The Tree of Life is a challenging film and won't be to everyone's own personal tastes. It will likely require more than one viewing to fully appreciate. It's spiritual and artsy, challenging mainstream ideas of what a Hollywood film could be. While there are moments and sequences within the film that may be alienating, you still leave the film appreciating Malick's complex masterpiece. 



  1. Ooooooooo an A-! Must be good then! Am really waiting on this one with abated breath as I'm both a Malick and Penm fan.
    Malick is just a visually beautiful film maker and he is an example of one who suffers from a lack of funds, and hence a lack of ability to get projects off the ground. Hence he just can't make enough fims as mainstream Hollywood hogs the limelight and controls the money strings. It is a serious problem for small time directors who have to scrimp and save to even have a chance of making on film anymore. It is not a good situation as many fine directors just give up and go home.
    I'm absolutely adamant that any film aficianado MUST see films like this or else all the indie stuff will be be swallowed up by the 'blockbuster' and we will subjected to The Green Lantern and Transformers as the only theatre options each week. That is not a world I'd want to live in!

  2. It was ...but definitely not to everyone's tastes. There will be some people who will loathe it. There were walk-outs at the screening I went to. Some of it went over my head but I was still thinking about it two days after seeing it ...a sign of a good movie. So I gave it an A- based on that! :)

    Malick would never work as a more mainstream director. This film was definitely his most "alienating" in the sense that I think a lot of people will be thrown by how spiritual and ...slow is. I think a lot of studios also get a little frustrated with his work ethic ...he filmed this movie about two years ago and it's only being released now! haha. I love when directors work against the grain and don't cater to studios.

    Yes. Agreed. Whether people like The Tree of Life or not should be seen! When is out in New Zealand?
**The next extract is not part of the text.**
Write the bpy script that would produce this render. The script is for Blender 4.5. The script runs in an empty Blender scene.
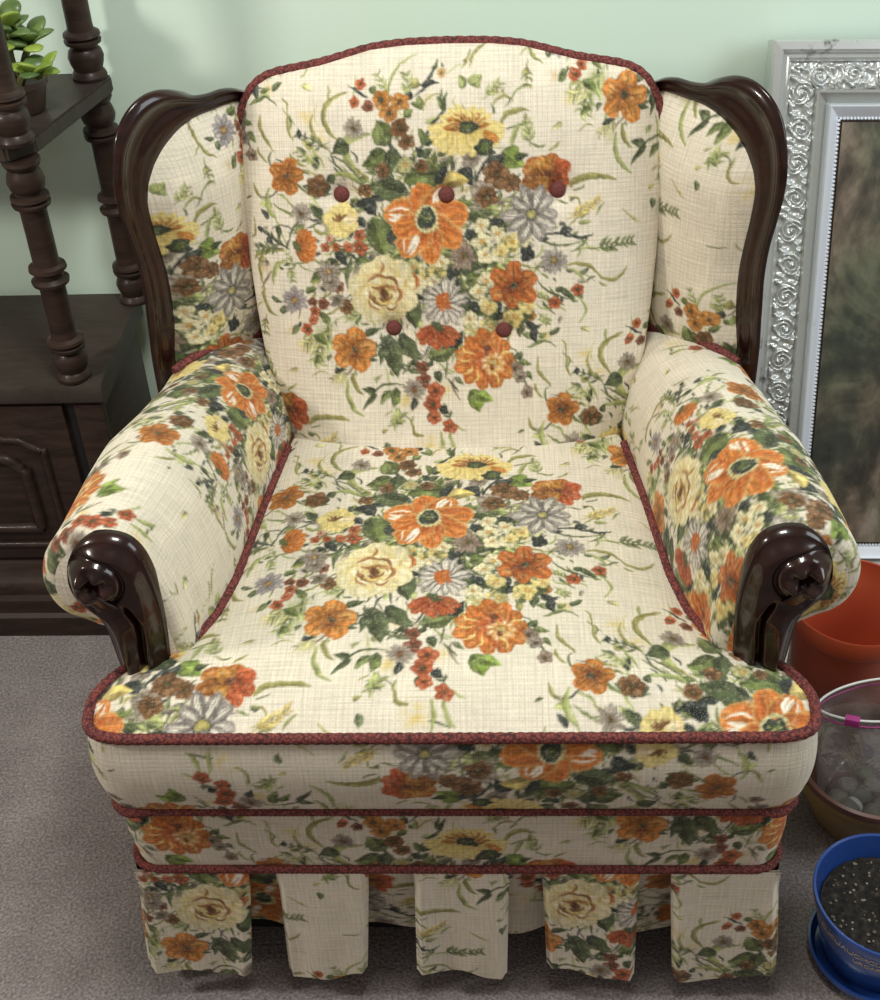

  3. Not sure when it is released here. Release dates around the world are so varied. For instance Kungfu Panda 2 has beem played almost world wide and yet it is only this week it will be here. And yet at other times we see movies well before the rest of the world.
    Walks out huh! I can honestly say in 40 years I've never done that no matter how bad the film!
    Agreed Malick is his own man and doesn't go the studio route. I like that as we the audience get 'his' film and not the studios. Malick films do tend to be slow though. The Thin Red Line wasn't a fast paced film, but I don't mind that if it is backed up with qality.
    This bio of Hitch I'm reading ( and within sight of finally finishing ), is riddled with interference from the studios. It is fascinating as several Hitch films can hardly be credited to him as the likes of David Selznik interfered so much they ceased to be Hitch films at all. The lodger, The Paradine Case, and Rebecca are films that could have been great if the studios had kept out of it!
    We need more directors like this as they cater for an audience that doesn't want movies from the never ending production line of mainstream Hollywood. I do shudder to think what cinema would be like without indie film/directors!

  4. I saw this film a few days ago at the TIFF Bell Lightbox, and I found it very much interesting.

    The performances were utterly fantastic, though I feel Sean Penn was rather underused.

    The cinematography? Superb. The camera angles, visual effects and colour balancing were incredible to witness. Some of the edits and cuts were somewhat awkward, but being that this IS a montage film it makes some sense.

    However, my main problem with this movie is its running time- the movie seemed to drag along VERY slowly, and I'll admit I was really looking forward to getting out of the theatre. Some parts came across as somewhat redundant to me, especially when taking into account the message of the movie seems somewhat simple (executed beautifully, mind you).

    Overall, I was infuriated by it when I first watched it, finding it very much hard to comprehend and very long. However, I definitely appreciate its merit, especially the moral behind the movie as well as its cinematography. It was enlightening to watch as a person interested in filmmaking.

    It came across as pretentiously drawn out at points, but hey. Wasn't 2001 as well?

  5. @BRENT: I still haven't seen The Thin Red Line all the way through, but it's definitely on my list. I LOVED The New World although I know it wasn't everyone's cup of tea.

    Directors and actors both struggled in the old Hollywood studio system. They had generic scripts written by mediocre writers and were rarely changed, even if the director or actor had a brilliant vision for it. Very frustrating, I'm sure.

  6. @Alex: I would have loved to have see it at the Lightbox! Lucky you! :) Yeah, a lot of the film felt like a bunch of vignettes put together, so I agree that some of the cuts were really jarring ...especially going from the O'Brien family to dinosaurs.

    I completely understand where you are coming from! I shared a lot of those feelings while watching it ...frustration at it's length and pace being the main one. But, as you said, it was all still beautifully executed so I felt I couldn't stay mad at it for long. I appreciated the fact that it was a film that was actually asking its audience to think outside the box ...a rarity in Hollywood films.

    You make a really good point when you say: "It was enlightening to watch as a person interested in filmmkaing." I also feel like it's a movie that should be seen by film fans and, whether they loved it or loathed it is another matter long as they see it and discuss it.

    What grade would you have given The Tree of Life if you were reviewing it (or have you reviewed it)?

  7. Hmm, I'd say from B+ to A-.

    You're right on it being a "challenging" film; I haven't probably seen as many art movies as you have, and so I feel it overwhelmed me when I watched it. And I still felt it over-long.

    However, when it was great it really was great, so I'd say an A- is about right for it.

  8. Yeah, I was debating over B+ and A- myself. And I agree that it was rather long. This was definitely his most challenging and artsy film, though.